Le seul critère qui compte, c'est l'émotion qui se dégage d'un interprète parce qu'il arrive à transmettre l'œuvre d'un compositeur : c'est l'œuvre qui parle, à travers l'interprète.
Je n'y connais rien en danse, mais j'imagine qu'on pourrait transposer cela en parlant de l'expression du geste, de l'émotion du mouvement, la technique n'étant qu'un moyen d'y parvenir et non un but en soi.
Mais, chez les gens du patinage artistique, ce genre de considération, ils sont pas vraiment au courant.
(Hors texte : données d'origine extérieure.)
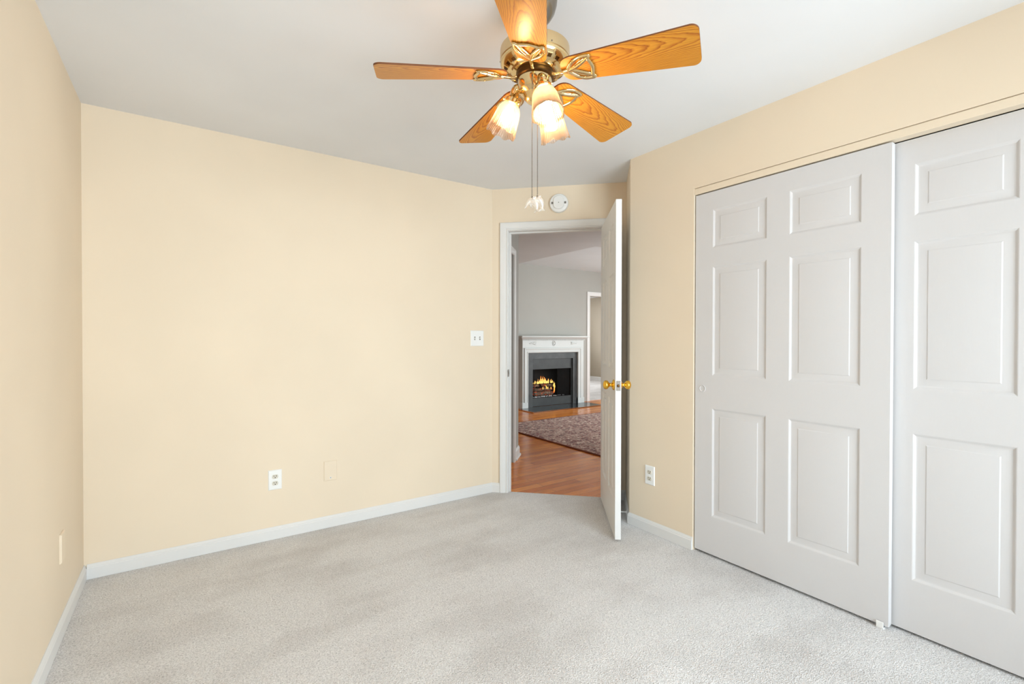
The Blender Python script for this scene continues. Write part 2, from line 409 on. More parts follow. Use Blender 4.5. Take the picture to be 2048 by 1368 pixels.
# ------------------------------------------------------------------ layout constants
H = 2.44
XL, YB, CD, XR, YC = -0.435, 3.2428, 5.2818, 2.4527, 2.1676
YREAR = -1.40
CX = CD-YB                      # corner between back wall and door wall
S2 = math.sqrt(2)
def dw(s, n, z):                # door wall frame: s along the wall from the corner, n into the bedroom
    return Vector((CX+(s-n)/S2, YB-(s+n)/S2, z))
DW_ROT = math.atan2(-1, 1)      # local +x along s
WT = 0.115                      # door wall thickness
J0, J1, JH = 0.133, 0.900, 2.10 # jamb faces and head of the doorway
K = (CD-(XR+YC))/2
RET = (XR+K, YC+K)              # inner corner door wall / return

# ------------------------------------------------------------------ floors
bm = BM(); prism(bm, [(-.6, -1.55), (3.20, -1.55), (3.20, CD+.045-3.20), (CX-.03, YB+.075), (-.6, YB+.075)], -0.012, 0.0)
struct(obj('floor', bm, 'carpet'), 'beige grey cut pile carpet covering the bedroom floor', 'carpet')
bm = BM(); prism(bm, [(-1, -1), (12, -1), (12, 12), (-1, 12)], -0.10, -0.0125)
struct(obj('floor_hall', bm, 'hardwood'), 'brown oak plank floor seen through the open doorway', 'floor')
bm = BM(); box(bm, 6.50, 10.0, 6.965, 11.0, -0.012, 0.002)
struct(obj('floor_far', bm, 'carpet'), 'pale carpet in the room beyond the far right doorway', 'carpet')
# ------------------------------------------------------------------ ceilings
bm = BM(); prism(bm, [(-.6, -1.55), (3.20, -1.55), (3.20, CD+.03-3.20), (CX-.03, YB+.06), (-.6, YB+.06)], H, H+.12)
struct(obj('ceiling', bm, 'ceiling'), 'smooth white bedroom ceiling that the fan hangs from', 'ceiling')
bm = BM()
prism(bm, [(3.20, CD+.03-3.20), (3.20, 1.5), (9.3, 1.5), (9.3, 4.475), (4.40, 4.475), (4.40, 7.05), (1.5, 7.05), (1.5, YB+.06), (CX-.03, YB+.06)], H, H+.30)
struct(obj('ceiling_hall', bm, 'hallceiling'), 'grey white hall ceiling above the open doorway', 'ceiling')
bm = BM(); box(bm, 4.40, 9.3, 4.475, 7.05, 2.578, 2.74)
struct(obj('ceiling_living', bm, 'livceiling'), 'raised pale ceiling above the fireplace wall', 'ceiling')
bm = BM(); box(bm, 6.4, 10.2, 7.05, 11.2, H, H+.12)
struct(obj('ceiling_far', bm, 'ceiling'), 'ceiling of the room beyond the far right doorway', 'ceiling')
# ------------------------------------------------------------------ bedroom walls
bm = BM(); box(bm, XL-.12, XL, YREAR-.12, YB+.12, -.012, H)
struct(obj('wall_left', bm, 'wall'), 'cream wall along the left edge of the photo', 'wall')
bm = BM(); prism(bm, [(XL, YB), (CX, YB), (CX+.03, YB+.07), (CX-.06, YB+.12), (XL, YB+.12)], -.012, H)
struct(obj('wall_back', bm, 'wall'), 'wide bare cream wall with two low outlet plates', 'wall')
bm = BM()
def dwbox(bm, s0, s1, z0, z1, n0=0, n1=-WT):
    prism(bm, [tuple(dw(s, n, 0)[:2]) for s, n in ((s0, n0), (s1, n0), (s1, n1), (s0, n1))], z0, z1)
SR = (RET[0]-CX)*S2
dwbox(bm, 0.0, J0-.018, -.012, H); dwbox(bm, J1+.018, SR+.5, -.012, H); dwbox(bm, J0-.018, J1+.018, JH+.018, H)
struct(obj('wall_angled', bm, 'wall'), 'narrow angled cream wall holding the open doorway', 'wall')
bm = BM()
OY0, OY1, OZ = -0.155, 1.685, 2.12   # closet opening
prism(bm, [(XR, OY1), (XR, YC), RET, (RET[0]+.07, RET[1]-.07), (XR+.11, YC-.03), (XR+.11, OY1)], -.012, H)
box(bm, XR, XR+.11, OY0, OY1, OZ, H); box(bm, XR, XR+.11, YREAR-.12, OY0, -.012, H)
struct(obj('wall_closet', bm, 'wall'), 'cream wall around the sliding closet doors', 'wall')
bm = BM(); box(bm, 3.10, 3.20, -.45, 1.95, -.012, H); box(bm, XR+.11, 3.10, 1.85, 1.95, -.012, H); box(bm, XR+.11, 3.10, -.45, -.35, -.012, H)
struct(obj('wall_inside', bm, 'wall'), 'closet interior walls behind the sliding doors', 'wall')
WX0, WX1, WZ0, WZ1 = 0.05, 2.25, 0.25, 2.15
bm = BM()
box(bm, XL, WX0, YREAR-.12, YREAR, -.012, H); box(bm, WX1, XR, YREAR-.12, YREAR, -.012, H)
box(bm, WX0, WX1, YREAR-.12, YREAR, -.012, WZ0); box(bm, WX0, WX1, YREAR-.12, YREAR, WZ1, H)
struct(obj('wall_rear', bm, 'wall'), 'cream wall with the added window behind the camera', 'wall')
# unseen window added behind the camera to supply the bedroom's daylight
def window(name, label, x0, x1, z0, z1, y0, y1, mull=2):
    t = thing(name, label, 'window', kind='structure')
    bm = BM(); f = .05
    box(bm, x0, x1, y0, y1, z0, z0+f); box(bm, x0, x1, y0, y1, z1-f, z1); box(bm, x0, x0+f, y0, y1, z0+f, z1-f); box(bm, x1-f, x1, y0, y1, z0+f, z1-f)
    for k in range(1, mull):
        xm = x0+(x1-x0)*k/mull; box(bm, xm-.025, xm+.025, y0, y1, z0+f, z1-f)
    zm = (z0+z1)/2; box(bm, x0+f, x1-f, y0+.01, y1-.01, zm-.018, zm+.018)
    obj('window_frame', bm, 'trim', t)
    bm = BM(); ym = (y0+y1)/2; box(bm, x0+f, x1-f, ym-.002, ym+.002, z0+f, z1-f); obj('pane', bm, 'glass', t)
    return t
window('added_window_1', 'white double window added in the wall behind the camera for daylight', WX0, WX1, WZ0, WZ1, YREAR-.10, YREAR-.05)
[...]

On leur a pas dit.
C'est «tout plein d'émotions», c'est «tout plein de rêve», mais en même temps c'est quand même la médaille qui compte, être premier comme à la boxe ou au judo, hein, finalement, faut pas déconner.
Cette histoire de patinage, à mi-chemin entre le concours de miss et le mauvais goût indécrottable des pathétiques spectacles de fin d'année dans les écoles de danse où de pauvres petites filles déguisées en tutu, qui pourtant ne demandaient rien à personne, sont obligées de s'humilier en public pour faire plaisir à maman, cette histoire de patinage est un repoussoir à tout Art véritable pour ceux qui n'ont pas accès naturellement à la culture.
Parce que pour ceux qui adorent, l'Art, c'est cela, et alors toute autre curiosité aura bien du mal à éclore.
Parce que pour ceux qui détestent, l'Art c'est donc cela, cette espèce de truc ridicule de cul-culteries infâmes.
Et je rappelle que le patinage «artistique», c'est diffusé à la télévision, puisque c'est aussi considéré comme du sport (ça ne devrait bien être que ça, en fait).
Avec de gros scores d'audience.
Ouais ben moi, au risque de passer pour un pisse-froid, ça m'attriste quand même un peu.